Nel 2004 finirono in carcere, accusati di far parte della banda del Black&deker (per l’utilizzo di mole smeriglio della nota marca di utensili da lavoro – i fratelli Paolo, 49 anni, Orlando di 20 e Mariolino Alasia di 22, gli stessi arrestati ieri l’altro a Grosseto. I tre (che erano assisti all’epoca dai penalisti Mario Perticarà e Domanico Putzolu) furono indagati e condannati per la razzia nella villa smeraldina del sottosegretario alle partecipazioni statali Paolo Mammola, al quale avevano rubato gioielli e danaro contante per 600 mila euro. Il bottino l'avevano scovato i carabinieri, armati di metal detector, nel terreno attorno ai lussuosi motorhome parcheggiati alla periferia di Grosseto, sulla Aurelia. Chiusi in barattoli di vetro ermeticamente sigillati c'erano oltre sette chili d'oro e una ventina di orologi di marca, tra i quali molti Rolex. Un milione di euro di bottino racimolato nella razzie che la banda aveva compiuto, allora come negli anni scorsi, in diverse zone dell'isola, con particolare predilezione per le ville della Costa Smeralda, Palau e Santa Teresa di Gallura.
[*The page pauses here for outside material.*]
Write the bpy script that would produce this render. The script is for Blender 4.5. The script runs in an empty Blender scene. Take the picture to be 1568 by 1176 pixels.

Nelle irruzioni recenti compiute dalla banda di ladri sinti sono finite nel mirino di due attrici russe – Polina e Zhanna Krylova – alle quali vennero rubati (agosto 2013) dalla loro villa nella marina di Porto Cervo gioielli e pietre preziose per mezzo milione di euro. Ma la banda, che utilizzava per i furti anche le donne e i ragazzini della famiglia, non disdegnarono di ripulire l’abitazione di un impresario di San Teodoro portandogli via oltre 50 mila euro di valori, mentre si trovarono in difficoltà nel tentare di scassinare la casa, alla periferia di Olbia, del comandante della polizia stradale. A mettere in fuga le due nomadi che cercavano di forzare una finestra fu l’improvviso rientro a casa della moglie del dirigente della polizia di Stato. Ladri sì, ma non violenti.

Nelle incursione isolane la banda sinti aveva racimolato, oltre ad un ingente bottino valutato dagli inquirenti oltre due milioni di euro, anche una serie di armi (pistole, coltelli a serramanico e fucili) che sono state sotterrate nell’area adiacente alle loro villette – tutte abusive, dalle fondamenta al tetto, ha scritto nell’ordinanza il gip del tribunale di Grosseto Valeria Montesarco – , senza mai essere utilizzate o cedute ad altre bande crimonali. E come per i cugini romani Casamonica, anche per gli Alasia le auto di lusso, gioielli e le mise firmate per grandi e piccini erano il simboli per mostrare il loro potere su un territorio che va da Punta Ala a Civitavecchia. I conti, in ristoranti e bar, gli Alasia li pagavano regolarmente in contanti. Per la spesa, invece, c’era il “ciurlo” collettivo, ovvero il furto con destrezza messo a segna dalle donne che, per agire, smettevano di vestire Ferragamo e Cavalli e indossavano le vecchie e ampie gonne gitane dove nascondere la mercanzia.